AYM üyesinin gafı - İktidarın hukuk sınavı

 Doğu Perinçek’in “Türkiye’de yargı altın devrini yaşıyor” dediği bir dönemde!

AYM üyesinin gafı - İktidarın hukuk sınavı


Ahmet Taşgetiren

Ahmet Taşgetiren

AYM üyesinin gafı - İktidarın hukuk sınavı

 
Engin Yıldırım’ın amacı Türkiye’nin gündemini “Hukuk”tan “Vesayet”e dönüştürmek idiyse, bunda başarılı olduğu söylenebilir, ama bu gündem saptırması Anayasa Mahkemesi’nin içinde bulunduğu “hukuk eksenli” öteki tartışmada kendi kurumunu vuruyor, sayın üye tam da bunu mu amaçlamıştı? (Anayasa Mahkemesi adına dün yapılan açıklamada öncelikle “Anayasa Mahkemesi’nin herhangi bir üyesinin şahsi sosyal medya hesabından yaptığı paylaşımlar Anayasa Mahkemesi’nin kurumsal görüşünü yansıtmaz” notu düşüldü, ardından da “Anayasa Mahkemesi 15 Temmuz 2016 gecesi yaptığı basın açıklamasında ifade ettiği gibi anayasal düzene karşı her türlü demokrasi dışı girişimi reddetmekte ve demokratik hukuk devletinin yanında durmaktadır” denilerek Engin Yıldırım’ın mesajının ürettiği çarpık mesaja iştirak edilmediğinin altı çizildi. Böylece Yıldırım’ın mesajının çarpık yorumlara zemin teşkil edebileceği de zımnen kabullenilmiş oldu.

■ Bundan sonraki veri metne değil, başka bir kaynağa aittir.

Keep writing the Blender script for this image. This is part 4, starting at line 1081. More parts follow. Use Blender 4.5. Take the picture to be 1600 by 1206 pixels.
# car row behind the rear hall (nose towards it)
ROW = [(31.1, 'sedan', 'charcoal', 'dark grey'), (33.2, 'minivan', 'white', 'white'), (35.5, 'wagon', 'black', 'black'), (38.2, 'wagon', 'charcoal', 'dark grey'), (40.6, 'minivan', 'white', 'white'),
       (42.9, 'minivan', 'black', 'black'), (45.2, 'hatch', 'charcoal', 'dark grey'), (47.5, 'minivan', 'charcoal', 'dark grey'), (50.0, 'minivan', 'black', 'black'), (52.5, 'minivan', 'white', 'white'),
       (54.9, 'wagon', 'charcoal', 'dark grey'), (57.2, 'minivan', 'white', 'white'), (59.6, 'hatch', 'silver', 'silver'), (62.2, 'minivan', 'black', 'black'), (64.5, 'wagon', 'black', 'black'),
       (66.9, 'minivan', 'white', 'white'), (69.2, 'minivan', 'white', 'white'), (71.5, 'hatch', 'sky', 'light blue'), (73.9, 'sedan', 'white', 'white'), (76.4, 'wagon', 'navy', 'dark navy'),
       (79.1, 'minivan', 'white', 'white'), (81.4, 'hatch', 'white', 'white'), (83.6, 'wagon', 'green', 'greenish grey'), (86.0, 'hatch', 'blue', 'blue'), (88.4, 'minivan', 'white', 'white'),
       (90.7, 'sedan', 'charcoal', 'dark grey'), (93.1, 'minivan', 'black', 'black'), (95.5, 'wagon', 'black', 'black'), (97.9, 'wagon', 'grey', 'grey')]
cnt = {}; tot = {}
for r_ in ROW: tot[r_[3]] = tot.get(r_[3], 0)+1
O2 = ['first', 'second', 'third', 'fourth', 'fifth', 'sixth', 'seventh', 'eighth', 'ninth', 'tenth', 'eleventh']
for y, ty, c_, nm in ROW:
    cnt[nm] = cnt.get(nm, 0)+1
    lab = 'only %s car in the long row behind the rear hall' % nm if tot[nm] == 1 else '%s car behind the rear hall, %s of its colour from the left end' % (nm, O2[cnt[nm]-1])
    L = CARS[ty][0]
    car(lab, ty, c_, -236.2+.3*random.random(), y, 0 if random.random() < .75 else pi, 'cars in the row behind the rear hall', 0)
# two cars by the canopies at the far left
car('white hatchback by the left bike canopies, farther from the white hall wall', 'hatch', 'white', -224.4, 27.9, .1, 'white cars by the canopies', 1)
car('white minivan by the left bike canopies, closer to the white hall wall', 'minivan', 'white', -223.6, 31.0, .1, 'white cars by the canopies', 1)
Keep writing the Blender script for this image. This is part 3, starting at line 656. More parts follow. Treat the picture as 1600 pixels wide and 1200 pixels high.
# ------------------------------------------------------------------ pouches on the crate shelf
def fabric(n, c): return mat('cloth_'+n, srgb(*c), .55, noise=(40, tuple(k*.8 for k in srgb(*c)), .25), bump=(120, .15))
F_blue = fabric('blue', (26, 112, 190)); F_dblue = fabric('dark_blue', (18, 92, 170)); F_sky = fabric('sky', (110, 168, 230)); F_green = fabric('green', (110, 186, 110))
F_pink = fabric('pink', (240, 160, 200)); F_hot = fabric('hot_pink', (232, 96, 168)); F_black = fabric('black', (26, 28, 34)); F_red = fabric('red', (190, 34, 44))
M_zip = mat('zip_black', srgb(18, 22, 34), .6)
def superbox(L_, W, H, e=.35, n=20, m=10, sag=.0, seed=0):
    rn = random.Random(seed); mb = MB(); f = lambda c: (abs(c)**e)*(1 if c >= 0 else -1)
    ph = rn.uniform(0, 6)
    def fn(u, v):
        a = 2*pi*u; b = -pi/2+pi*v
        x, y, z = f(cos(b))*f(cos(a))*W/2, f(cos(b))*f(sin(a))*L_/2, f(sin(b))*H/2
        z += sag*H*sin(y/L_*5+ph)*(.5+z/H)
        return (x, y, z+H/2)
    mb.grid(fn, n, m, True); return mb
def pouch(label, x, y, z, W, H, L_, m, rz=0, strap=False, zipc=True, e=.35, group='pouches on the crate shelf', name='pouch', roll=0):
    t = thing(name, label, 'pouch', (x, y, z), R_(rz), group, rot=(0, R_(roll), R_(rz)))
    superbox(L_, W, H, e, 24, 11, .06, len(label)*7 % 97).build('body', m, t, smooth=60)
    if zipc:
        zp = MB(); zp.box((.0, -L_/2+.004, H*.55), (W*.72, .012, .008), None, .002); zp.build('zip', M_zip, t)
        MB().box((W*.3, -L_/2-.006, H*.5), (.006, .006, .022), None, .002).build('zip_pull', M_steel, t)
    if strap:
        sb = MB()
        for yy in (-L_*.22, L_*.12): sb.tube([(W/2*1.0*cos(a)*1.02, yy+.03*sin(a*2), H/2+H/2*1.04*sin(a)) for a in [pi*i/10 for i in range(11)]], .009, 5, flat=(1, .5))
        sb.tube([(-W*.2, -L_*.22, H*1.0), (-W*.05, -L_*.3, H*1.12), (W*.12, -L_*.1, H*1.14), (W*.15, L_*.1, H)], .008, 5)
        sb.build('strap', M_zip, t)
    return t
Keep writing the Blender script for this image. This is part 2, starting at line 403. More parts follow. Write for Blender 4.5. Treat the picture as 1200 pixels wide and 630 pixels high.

Sayın üye tam da iktidarın bir süredir liderler seviyesindeki paslaşmalar ile etrafında dolaştığı, devreye sokmaya çalıştığı “AYM’nin bir vesayet kurumu olduğu, dolayısıyla ondan kurtulmak gerektiği” yolundaki gündeme bulunmaz bir malzeme taşımış oldu. Bunu öngörememek bir AYM üyesi için nasıl bir aymazlıktır? Ya da aymazlık değilse nasıl bir misyondur?

Gidişin iyi olmadığı açıktı. “Yargı sancısı” deyip durmaktaydık. Toplumdaki karşılığıyla ters orantılı olarak ekranlarda boy boy fotoğraf veren ve iktidarın üçüncü ortağı muamelesi gören Doğu Perinçek’in “Türkiye’de yargı altın devrini yaşıyor” dediği bir dönemdeydik. Sayın ki Bekri Mustafa Ayasofya’ya imam olmuştu.

Engin Yıldırım’ın “gaf”ının hesabı ayrı, herhalde AYM kendi içinde bunun değerlendirmesini yapacak ve bu tür korsan açıklamaların kurumun itibarına verdiği zararın tazminini sağlayacaktır.

Ama diğer alanda, yani Türkiye’nin hukukla imtihanının gerçekleştiği alanda, çok ciddi sorunlar bulunduğunun ve bu sorunların AYM’yi ilk derece mahkemelerde verilen kararlar ve  yapılan açıklamalarla hizaya çekmekle çözülmeyeceğinin görülmesi kaçınılmazdır. Siyasi iktidar, kendisini “muhafazakar” diye nitelediği için, kimi “kadim” değerleri de temsil ettiği farz edilen siyasi iktidar, insan haklarını ıskalayan, hukuku ıskalayan, hukuku fütursuzca bir takım insanlara – gruplara karşı husumetin uzantısı haline getirdiği algısı oluşturan iktidar, kendisine temsil ettiği farz edilen “kadim” değerlere de daha önemlisi Türkiye’ye de iyilik yapmış olmaz.

Bu noktada iktidara destek veren MHP’nin ve hangi sıfatla ekranlarda boy gösterdiği anlaşılamayan Doğu Perinçek’in sırtında yumurta küfesi olmadığı anlaşılıyor. Ne de olsa sorumluluğu onlar taşımıyor. Ama Ak Parti bütün duyarlılıklarını kayıp mı etti ki, böylesine bir hukuk ıskalamasının baş aktörü haline geliyor, sorusu sorulacaktır.